Estuve allí, nadie me lo contó.No hubo pantalla que me enseñara en su plana forma lo que es el adiós, ni voz en la radio que contara con el suficiente vocabulario para narrarme lo que sucedía. Estuve allí, en la Plaza de la Revolución José Martí, el mismísimo epicentro de un dolor millonario, repartido sin que por ello mermara en su fuerza.
Horas de pie, cansancio, mucho cansancio. Mi espalda no soportaba el peso de la mochila. No había música, ni bailes como otras ocasiones. Solo dolor, el mismo que aún se resigna a dejarnos en paz.
El Himno Nacional comenzó sus notas, pero nadie tarareó. No se cantaba, se gritaba. Los pechos convulsionaban buscando el aire necesario para decir «que morir por la Patria es vivir». Las estrofas arremetían contra el Martí marmóreo. Desde donde estaba no oí música alguna: el himno se gritaba como si se espantara un mal presagio. Un erizamiento me recorría todo, como si mis poros tambien cantaran.
Yo vi la estrella aparecer cuando cayó la noche. Estaba a la siniestra del Apóstol, fija entre las aves nocturnas que vistas desde lo bajo le hacían cortejo. Alguien más la vió: ¡En el cielo hay una estrella!…¡ESE ES FIDEL! Primero una voz, luego varias, al fin todas.

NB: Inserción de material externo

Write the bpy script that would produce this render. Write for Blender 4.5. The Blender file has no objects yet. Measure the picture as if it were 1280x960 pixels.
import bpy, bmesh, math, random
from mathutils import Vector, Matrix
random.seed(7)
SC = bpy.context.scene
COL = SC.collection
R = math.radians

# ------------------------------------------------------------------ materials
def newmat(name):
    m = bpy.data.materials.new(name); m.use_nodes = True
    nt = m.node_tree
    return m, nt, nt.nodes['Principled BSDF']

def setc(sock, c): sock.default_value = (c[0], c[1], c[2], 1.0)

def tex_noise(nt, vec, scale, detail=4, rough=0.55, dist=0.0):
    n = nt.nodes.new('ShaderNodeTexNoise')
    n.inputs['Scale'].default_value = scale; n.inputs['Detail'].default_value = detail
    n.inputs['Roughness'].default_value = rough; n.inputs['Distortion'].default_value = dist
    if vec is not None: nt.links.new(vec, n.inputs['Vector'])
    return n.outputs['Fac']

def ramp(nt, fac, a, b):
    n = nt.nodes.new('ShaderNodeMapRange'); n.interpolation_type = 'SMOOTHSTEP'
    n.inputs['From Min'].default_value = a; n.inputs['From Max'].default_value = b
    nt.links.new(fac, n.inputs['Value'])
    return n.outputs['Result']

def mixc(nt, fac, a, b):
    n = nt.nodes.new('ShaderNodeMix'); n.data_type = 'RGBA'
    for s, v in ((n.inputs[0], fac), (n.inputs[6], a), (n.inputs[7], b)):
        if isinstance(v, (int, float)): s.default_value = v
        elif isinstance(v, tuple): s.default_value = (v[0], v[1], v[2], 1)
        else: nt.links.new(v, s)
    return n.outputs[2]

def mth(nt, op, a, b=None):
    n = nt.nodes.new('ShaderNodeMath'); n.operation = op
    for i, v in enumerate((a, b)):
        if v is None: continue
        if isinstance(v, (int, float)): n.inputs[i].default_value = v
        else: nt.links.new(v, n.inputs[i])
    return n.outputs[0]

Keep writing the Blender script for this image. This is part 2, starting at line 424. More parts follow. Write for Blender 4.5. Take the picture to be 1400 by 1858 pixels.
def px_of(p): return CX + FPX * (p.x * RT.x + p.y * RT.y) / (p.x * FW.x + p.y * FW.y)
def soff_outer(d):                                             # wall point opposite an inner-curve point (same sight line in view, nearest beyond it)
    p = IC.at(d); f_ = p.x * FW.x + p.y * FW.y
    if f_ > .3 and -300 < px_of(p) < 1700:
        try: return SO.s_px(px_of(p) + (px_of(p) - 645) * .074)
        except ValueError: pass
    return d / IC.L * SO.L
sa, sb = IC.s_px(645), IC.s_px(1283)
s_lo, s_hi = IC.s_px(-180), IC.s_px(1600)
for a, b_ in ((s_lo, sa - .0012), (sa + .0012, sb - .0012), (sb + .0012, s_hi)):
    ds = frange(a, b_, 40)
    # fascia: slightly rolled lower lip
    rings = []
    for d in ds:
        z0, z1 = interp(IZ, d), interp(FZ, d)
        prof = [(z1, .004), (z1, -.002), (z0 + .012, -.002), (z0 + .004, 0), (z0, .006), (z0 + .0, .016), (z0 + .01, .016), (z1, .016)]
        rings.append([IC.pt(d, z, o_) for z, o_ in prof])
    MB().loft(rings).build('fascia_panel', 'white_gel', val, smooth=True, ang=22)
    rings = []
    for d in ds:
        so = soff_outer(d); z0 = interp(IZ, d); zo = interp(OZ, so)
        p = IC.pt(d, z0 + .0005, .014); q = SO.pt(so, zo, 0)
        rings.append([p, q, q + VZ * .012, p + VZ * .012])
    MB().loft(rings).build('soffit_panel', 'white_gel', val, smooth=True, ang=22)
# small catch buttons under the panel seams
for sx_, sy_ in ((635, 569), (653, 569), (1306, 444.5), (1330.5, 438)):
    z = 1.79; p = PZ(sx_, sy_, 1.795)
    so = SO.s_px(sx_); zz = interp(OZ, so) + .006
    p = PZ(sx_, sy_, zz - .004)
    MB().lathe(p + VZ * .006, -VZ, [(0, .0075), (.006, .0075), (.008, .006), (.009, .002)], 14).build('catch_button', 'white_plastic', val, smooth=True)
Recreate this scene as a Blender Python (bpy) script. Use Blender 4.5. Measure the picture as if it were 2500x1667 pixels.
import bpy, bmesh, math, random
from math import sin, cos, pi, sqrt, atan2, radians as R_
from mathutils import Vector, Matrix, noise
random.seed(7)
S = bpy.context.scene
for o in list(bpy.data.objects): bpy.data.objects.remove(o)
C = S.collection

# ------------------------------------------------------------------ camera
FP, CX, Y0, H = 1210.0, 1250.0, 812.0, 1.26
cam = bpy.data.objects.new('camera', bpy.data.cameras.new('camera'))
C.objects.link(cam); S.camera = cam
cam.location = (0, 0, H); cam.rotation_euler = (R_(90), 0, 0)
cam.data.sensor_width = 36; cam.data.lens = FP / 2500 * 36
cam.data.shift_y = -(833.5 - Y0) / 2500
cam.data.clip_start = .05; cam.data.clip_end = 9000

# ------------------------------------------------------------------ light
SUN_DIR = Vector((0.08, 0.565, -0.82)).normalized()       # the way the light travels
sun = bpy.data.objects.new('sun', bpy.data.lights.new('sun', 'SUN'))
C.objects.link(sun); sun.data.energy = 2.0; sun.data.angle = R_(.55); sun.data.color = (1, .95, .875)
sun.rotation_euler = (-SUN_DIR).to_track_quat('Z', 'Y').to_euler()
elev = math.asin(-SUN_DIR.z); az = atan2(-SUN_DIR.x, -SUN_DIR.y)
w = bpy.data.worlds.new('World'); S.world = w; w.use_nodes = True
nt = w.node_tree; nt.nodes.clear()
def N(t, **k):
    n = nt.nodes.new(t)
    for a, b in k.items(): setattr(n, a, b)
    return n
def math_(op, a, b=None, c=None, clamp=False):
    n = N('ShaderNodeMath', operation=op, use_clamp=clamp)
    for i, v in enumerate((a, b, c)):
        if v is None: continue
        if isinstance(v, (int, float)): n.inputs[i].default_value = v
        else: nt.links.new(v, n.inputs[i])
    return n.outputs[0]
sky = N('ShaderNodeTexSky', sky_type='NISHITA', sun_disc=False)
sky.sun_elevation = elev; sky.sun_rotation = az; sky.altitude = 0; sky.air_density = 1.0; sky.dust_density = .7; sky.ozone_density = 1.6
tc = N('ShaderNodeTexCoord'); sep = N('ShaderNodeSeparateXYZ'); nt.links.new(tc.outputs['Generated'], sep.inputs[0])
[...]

No hablo del hombre en sí. Hablo del pueblo que le despidió, que le bendijo en nombre de Dios, que pidió para él la fuerza de Alá y el cuidado de todos los santos. El pueblo que no amarra lágrimas, sino que las seca a mano limpia, como se corta una caña. El pueblo que pintaba en su rostro la insignia de Comandante en Jefe, que señalaba la estrella que apareció cuando la luz de la tarde dejaba de existir. El pueblo que queda después del llanto y el dolor, que recuerda, que vuelve a sus andares diarios con una estrella sembrada en el pecho.